Insureds also have to demonstrate an appropriate level of knowledge and control over third-party data in their possession. The latter becomes particularly tricky as ever more companies rely on cloud servers and virtualized networks to operate their businesses.

“The challenge with the cloud is that it is very difficult to underwrite the security of it,” says Payne. “And yet it can be a key target for cyber-criminals.”

When it’s not about the money

Moreover, the motivations behind cyberattacks are ever broadening, notes Brian Rosenbaum, senior vice-president, financial services group and the national director, legal and research practice, at Aon Reed Stenhouse Inc.

“The big topic of significance right now is non-monetary cyber extortion, where people are hacking into people’s systems to make them do or not do something,” says Rosenbaum.

He points out the 2015 hack on Ashley Madison, an online dating website promoting extramarital affairs, as a clear example. The hackers weren’t asking for money, but threatened to release the identities of subscribers to the site unless the parent company eliminated a fee requiring customers to pay to delete their profiles.

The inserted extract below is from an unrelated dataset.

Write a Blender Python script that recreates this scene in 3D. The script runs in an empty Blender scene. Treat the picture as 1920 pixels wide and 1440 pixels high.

“I don’t think, in a lot of these cases, these hackers want the information at all – it’s data kidnapping. They’re holding the data hostage to achieve whatever they’re trying to achieve,” he says. “Industries are being forced to their knees to deal with security breaches from an extortion point of view.”

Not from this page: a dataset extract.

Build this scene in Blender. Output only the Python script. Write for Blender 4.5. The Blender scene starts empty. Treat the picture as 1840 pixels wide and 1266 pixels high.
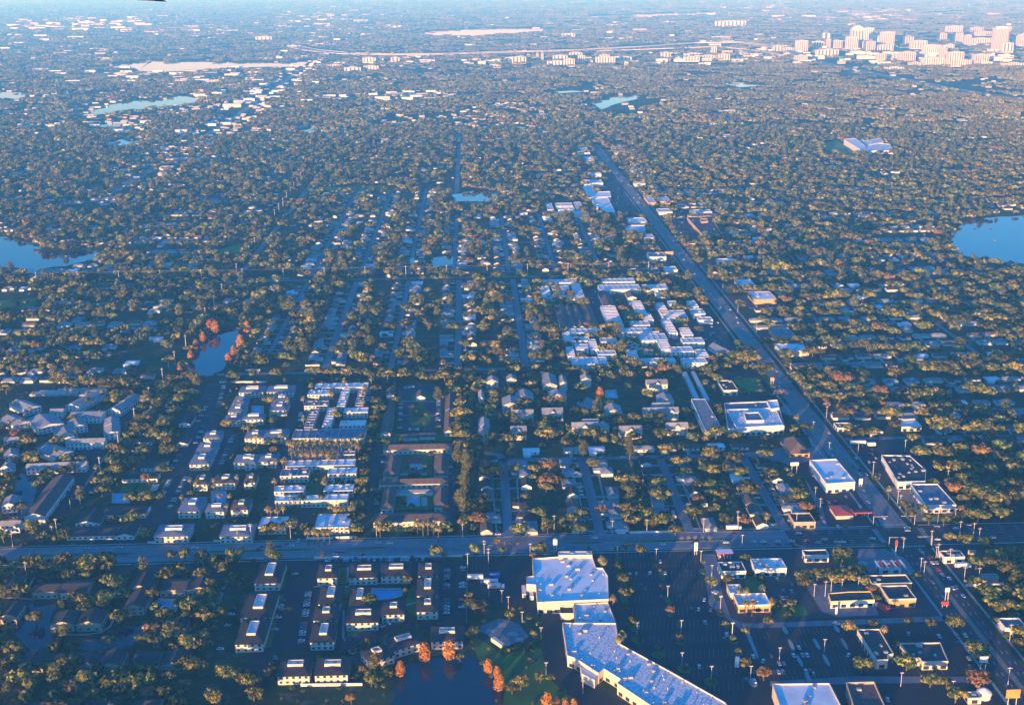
import bpy, math, random
import numpy as np
from mathutils import Vector
import time; _T0=time.time()
def tick(n): print('TICK',n,round(time.time()-_T0,1),flush=True)
random.seed(7); RS=np.random.RandomState(11)
# ------------------------------------------------------------------ camera, world, sun, exposure
FP=2152.; CH=400.; th=math.atan(663/FP); ps=math.radians(1.8); ro=math.atan(.010)
R0=Vector((math.cos(ps),-math.sin(ps),0)); Hd=Vector((math.sin(ps),math.cos(ps),0))
CF=math.cos(th)*Hd-math.sin(th)*Vector((0,0,1)); U0=math.sin(th)*Hd+math.cos(th)*Vector((0,0,1))
CR=math.cos(ro)*R0-math.sin(ro)*U0; CU=math.sin(ro)*R0+math.cos(ro)*U0
sc=bpy.context.scene; COL=sc.collection
cam_d=bpy.data.cameras.new('camera'); cam=bpy.data.objects.new('camera',cam_d); COL.objects.link(cam)
cam_d.lens=FP/1840*36; cam_d.sensor_width=36; cam_d.clip_start=1; cam_d.clip_end=200000
from mathutils import Matrix
cam.matrix_world=Matrix(((CR.x,CU.x,-CF.x,0),(CR.y,CU.y,-CF.y,0),(CR.z,CU.z,-CF.z,CH),(0,0,0,1)))
sc.camera=cam
SUN_EL=math.radians(4.7); SUN_AZ=math.radians(180+27)      # compass azimuth the light comes from (+Y is 0)
w=bpy.data.worlds.new('World'); sc.world=w; w.use_nodes=True
nt=w.node_tree; bg=nt.nodes['Background']; sky=nt.nodes.new('ShaderNodeTexSky'); sky.sky_type='NISHITA'
sky.sun_disc=False; sky.sun_elevation=SUN_EL; sky.sun_rotation=SUN_AZ; sky.altitude=400; sky.air_density=1.3; sky.ozone_density=3.0; sky.dust_density=1.0
tint=nt.nodes.new('ShaderNodeMix'); tint.data_type='RGBA'; tint.blend_type='MULTIPLY'; tint.inputs[0].default_value=1
nt.links.new(sky.outputs[0],tint.inputs[6])
wtc=nt.nodes.new('ShaderNodeTexCoord'); wsx=nt.nodes.new('ShaderNodeSeparateXYZ'); wra=nt.nodes.new('ShaderNodeValToRGB'); nt.links.new(wtc.outputs['Generated'],wsx.inputs[0]); nt.links.new(wsx.outputs[2],wra.inputs[0])
wre=wra.color_ramp.elements; wre[0].position=.0; wre[0].color=(3.3,1.85,1.7,1); wre[1].position=.28; wre[1].color=(.07,.74,1.72,1); wre=wra.color_ramp.elements.new(.10); wre.color=(.52,1.0,2.0,1)
nt.links.new(wra.outputs[0],tint.inputs[7])
nt.links.new(tint.outputs[2],bg.inputs[0]); bg.inputs[1].default_value=.15
sd=bpy.data.lights.new('sun','SUN'); sd.energy=4.0; sd.angle=math.radians(.5); sd.color=(1,.70,.37)
so=bpy.data.objects.new('sun',sd); COL.objects.link(so)
sv=Vector((math.sin(SUN_AZ)*math.cos(SUN_EL),math.cos(SUN_AZ)*math.cos(SUN_EL),math.sin(SUN_EL)))
so.rotation_euler=sv.to_track_quat('Z','Y').to_euler(); so.location=(-300,-300,380)
sc.view_settings.view_transform='Standard'; sc.view_settings.look='None'; sc.view_settings.gamma=1; sc.view_settings.exposure=1.6
cy=sc.cycles; cy.max_bounces=4; cy.diffuse_bounces=2; cy.glossy_bounces=2; cy.transmission_bounces=1; cy.volume_bounces=1
cy.use_denoising=True; cy.caustics_reflective=False; cy.caustics_refractive=False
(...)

As data theft becomes commonplace, the onus is on organizations to have the capabilities to notify affected parties in a timely fashion in order to trigger insurance coverage. Under a new federal law that’s expected to be implemented this fall, data breaches will have to be reported to the Canadian privacy commissioner when they occur.

“This is the government actually enforcing cyber hygiene on organizations,” says Masson at Darktrace, who notes some provinces have already implemented like-minded laws in their jurisdictions. “Organizations will have to have technology in place that allows them to really know what’s going on inside their networks with 100 percent network visibility, so if something’s going on they know in real time, not in 100 days. Not only will this significantly reduce the likelihood of a breach, it will reduce the impact.”

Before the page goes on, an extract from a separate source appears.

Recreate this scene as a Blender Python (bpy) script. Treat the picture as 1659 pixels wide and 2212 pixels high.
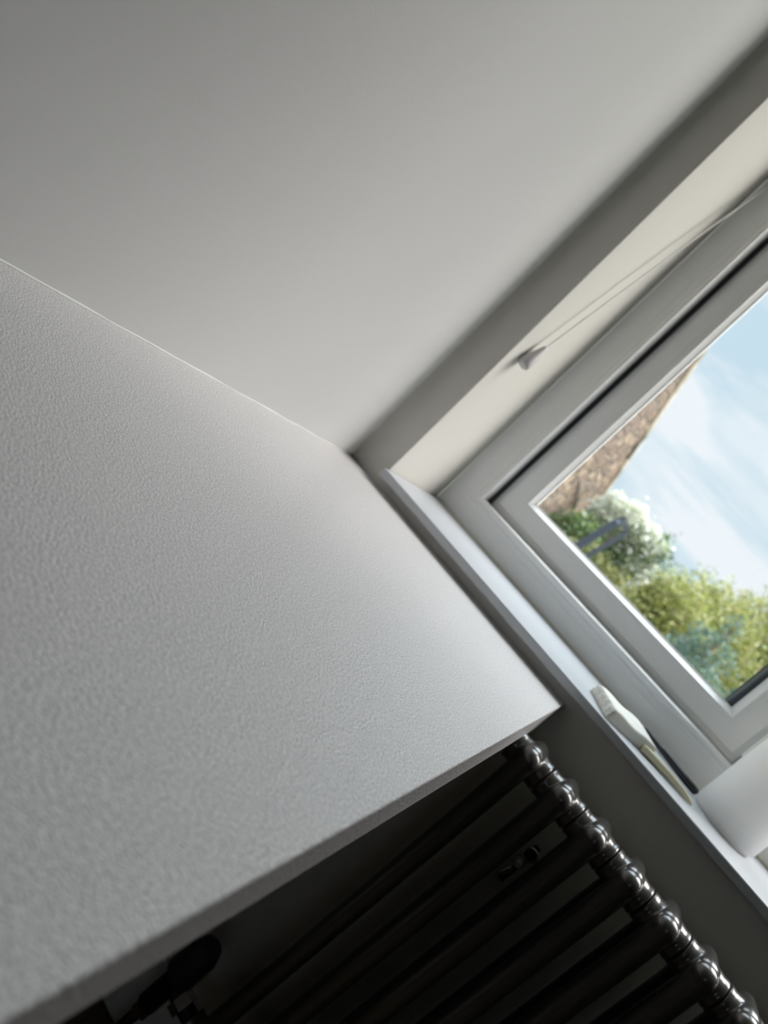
import bpy, bmesh, math, random
from mathutils import Vector, Matrix, noise
R_ = random.Random(7)
sc = bpy.context.scene
for o in list(bpy.data.objects): bpy.data.objects.remove(o)
COL = sc.collection

# ------------------------------------------------------------------ camera
cam_d = bpy.data.cameras.new('camera'); cam = bpy.data.objects.new('camera', cam_d); COL.objects.link(cam)
right = Vector((0.59815591, 0.37753651, 0.70687742))
down = Vector((0.70927585, 0.16116298, -0.68626107))
fwd = Vector((-0.37301108, 0.9118622, -0.17137694))
M = Matrix((right, -down, -fwd)).transposed().to_4x4()
M.translation = Vector((0.44493, -0.86853, 0.14600))
cam.matrix_world = M
cam_d.sensor_fit = 'HORIZONTAL'; cam_d.sensor_width = 36.0
cam_d.lens = 1546.56 / 1659 * 36.0
cam_d.clip_start = 0.01; cam_d.clip_end = 300
cam_d.dof.use_dof = True; cam_d.dof.focus_distance = 0.50; cam_d.dof.aperture_fstop = 9.0
sc.camera = cam
sc.view_settings.view_transform = 'Standard'; sc.view_settings.look = 'None'
sc.view_settings.gamma = 1.0; sc.view_settings.use_curve_mapping = False
sc.view_settings.exposure = 0.0
try:
    sc.cycles.max_bounces = 14; sc.cycles.diffuse_bounces = 8; sc.cycles.transparent_max_bounces = 24
except Exception: pass

# ------------------------------------------------------------------ world: cloudy sky, brightest high to the right of the window
SKY_LOW = 1.06; ZENITH = 10.0; GLOW = 17.5
W = bpy.data.worlds.new('sky'); sc.world = W; W.use_nodes = True
nt = W.node_tree; nt.nodes.clear()
def N(t, **k):
    n = nt.nodes.new(t)
    for a, b in k.items(): setattr(n, a, b)
    return n
def math_(op, a, b=None, c=None, clamp=False):
    n = N('ShaderNodeMath', operation=op, use_clamp=clamp)
    for i, x in enumerate((a, b, c)):
        if x is None: continue
        if isinstance(x, (int, float)): n.inputs[i].default_value = x
        else: nt.links.new(x, n.inputs[i])
    return n.outputs[0]
tc = N('ShaderNodeTexCoord'); gen = tc.outputs['Generated']
sep = N('ShaderNodeSeparateXYZ'); nt.links.new(gen, sep.inputs[0])
zz = math_('MAXIMUM', sep.outputs[2], 0.0)
mp = N('ShaderNodeMapping'); mp.inputs['Scale'].default_value = (2.3, 2.0, 9.0); mp.inputs['Rotation'].default_value = (0, math.radians(6), 0)
nt.links.new(gen, mp.inputs[0])
nz = N('ShaderNodeTexNoise'); nz.inputs['Scale'].default_value = 1.6; nz.inputs['Detail'].default_value = 5; nz.inputs['Roughness'].default_value = 0.55
nz.inputs['Distortion'].default_value = 0.4
nt.links.new(mp.outputs[0], nz.inputs['Vector'])
rp = N('ShaderNodeValToRGB'); rp.color_ramp.elements[0].position = 0.40; rp.color_ramp.elements[1].position = 0.60
rp.color_ramp.elements[0].color = (0.62, 0.80, 0.93, 1); rp.color_ramp.elements[1].color = (0.93, 0.99, 1.06, 1)
nt.links.new(nz.outputs[0], rp.inputs[0])
# overcast brightening towards the zenith + broad glow of the veiled sun
st = math_('SMOOTH_MIN', 1.0, math_('MAXIMUM', math_('MULTIPLY_ADD', zz, 2.2, -1.1), 0.0), 0.1)
base = math_('MULTIPLY_ADD', math_('MAXIMUM', st, 0.0), ZENITH, SKY_LOW)
gd = Vector((math.cos(math.radians(46)) * math.sin(math.radians(77)), math.cos(math.radians(46)) * math.cos(math.radians(77)), math.sin(math.radians(46))))
dp = N('ShaderNodeVectorMath', operation='DOT_PRODUCT'); dp.inputs[1].default_value = gd
nt.links.new(gen, dp.inputs[0])
g1 = math_('POWER', math_('MAXIMUM', math_('MULTIPLY_ADD', dp.outputs['Value'], 2.8, -1.8), 0.0), 1.5)
mx = N('ShaderNodeVectorMath', operation='SCALE'); nt.links.new(rp.outputs[0], mx.inputs[0]); nt.links.new(base, mx.inputs['Scale'])
mg = N('ShaderNodeVectorMath', operation='SCALE'); mg.inputs[0].default_value = (1.075, 1.0, 0.955)
nt.links.new(math_('MULTIPLY', g1, GLOW), mg.inputs['Scale'])
ma = N('ShaderNodeVectorMath', operation='ADD'); nt.links.new(mx.outputs[0], ma.inputs[0]); nt.links.new(mg.outputs[0], ma.inputs[1])
bg = N('ShaderNodeBackground'); nt.links.new(ma.outputs[0], bg.inputs[0])
out = N('ShaderNodeOutputWorld'); nt.links.new(bg.outputs[0], out.inputs[0])
try:
    W.cycles.sampling_method = 'MANUAL'; W.cycles.sample_map_resolution = 1024
except Exception: pass

def portal(name, loc, sx, sy, rot):
    l = bpy.data.lights.new(name, 'AREA'); l.shape = 'RECTANGLE'; l.size = sx; l.size_y = sy; l.cycles.is_portal = True
    o = bpy.data.objects.new(name, l); COL.objects.link(o); o.location = loc; o.rotation_euler = rot
    return o
WX0, WX1, WZ0, WZ1 = 0.0513, 1.262, 0.026, 1.48         # opening of the near window
portal('window_daylight', ((WX0 + WX1) / 2, 0.30, (WZ0 + WZ1) / 2), WX1 - WX0, WZ1 - WZ0, (math.radians(-90), 0, 0))
portal('far_window_daylight', (1.4, -4.0, 0.85), .9, .8, (math.radians(90), 0, 0))

# ------------------------------------------------------------------ helpers
def mat(name, col, rough=0.5, metal=0.0, spec=0.5, coat=0.0, bump=None, var=None, emis=None):
    m = bpy.data.materials.new(name); m.use_nodes = True; t = m.node_tree
    b = t.nodes['Principled BSDF']
    b.inputs['Base Color'].default_value = (*col, 1); b.inputs['Roughness'].default_value = rough
    b.inputs['Metallic'].default_value = metal; b.inputs['Specular IOR Level'].default_value = spec
    b.inputs['Coat Weight'].default_value = coat; b.inputs['Coat Roughness'].default_value = 0.08
    tcn = t.nodes.new('ShaderNodeTexCoord')
    prev = None
    for bp in (bump or []):
        scale, strength, dist, stretch, det = bp
        mpn = t.nodes.new('ShaderNodeMapping'); mpn.inputs['Scale'].default_value = stretch
        t.links.new(tcn.outputs['Object'], mpn.inputs[0])
        n = t.nodes.new('ShaderNodeTexNoise'); n.inputs['Scale'].default_value = scale; n.inputs['Detail'].default_value = det
        t.links.new(mpn.outputs[0], n.inputs['Vector'])
        bn = t.nodes.new('ShaderNodeBump'); bn.inputs['Strength'].default_value = strength; bn.inputs['Distance'].default_value = dist
        t.links.new(n.outputs[0], bn.inputs['Height'])
        if prev: t.links.new(prev, bn.inputs['Normal'])
        prev = bn.outputs[0]
    if prev: t.links.new(prev, b.inputs['Normal'])
    if var:
        scale, c2, lo, hi, stretch = var
        mpn = t.nodes.new('ShaderNodeMapping'); mpn.inputs['Scale'].default_value = stretch
        t.links.new(tcn.outputs['Object'], mpn.inputs[0])
        n = t.nodes.new('ShaderNodeTexNoise'); n.inputs['Scale'].default_value = scale; n.inputs['Detail'].default_value = 4
        t.links.new(mpn.outputs[0], n.inputs['Vector'])
        r = t.nodes.new('ShaderNodeValToRGB'); r.color_ramp.elements[0].position = lo; r.color_ramp.elements[1].position = hi
        r.color_ramp.elements[0].color = (*col, 1); r.color_ramp.elements[1].color = (*c2, 1)
        t.links.new(n.outputs[0], r.inputs[0]); t.links.new(r.outputs[0], b.inputs['Base Color'])
    return m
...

The intricacies of cyber insurance, and indeed the limitations, mean brokers have to spend a lot more time educating their clients on risk mitigation in this space. Clients need to understand that cyber risk penetrates all aspects of an organization, and should be the consideration of everyone from C-suite executives to front-line employees.

“My job is to tell the client, ‘Here’s where the insurance begins and here’s where it ends,’ says Rosenbaum. “If you truly believe because you’re in a high profile organization that you have this risk, work with IT, work with professionals and throw your money at that to try to mitigate that risk – at least until we can develop an insurance product to deal with it.”

Kane notes that the extent of cyber risk in the current environment means mitigation and protection from cyberattacks must be a central component of enterprise risk management that includes regular employee engagement on the issue.

“This is critically important. If you do an examination of cyber events and data breaches, many, if not most, of them started with an employee doing something that he or she should not have done – responding to a phishing email, an employee user error. It’s a very low-tech, low-cost means to get into a network.”

Last year, the Bank of Canada dealt with 15 million malicious inquiries in a single month, illustrating the need for organizations to have effective monitoring and response systems in place to be proactive, rather than reactive, to threats.

“The bad stuff is going to come in,” says Masson. “You’ve got to accept the intrusion. Automated response stops people from attempting to frantically chase and investigate every breach and every compromise. You have to deal with it inside, with full visibility on the network, so you can see subtle changes and deal with them as they occur.”

Kane says executives have to stop treating IT as a silo issue, and recognize that data breaches have the potential to impact every aspect of an organization.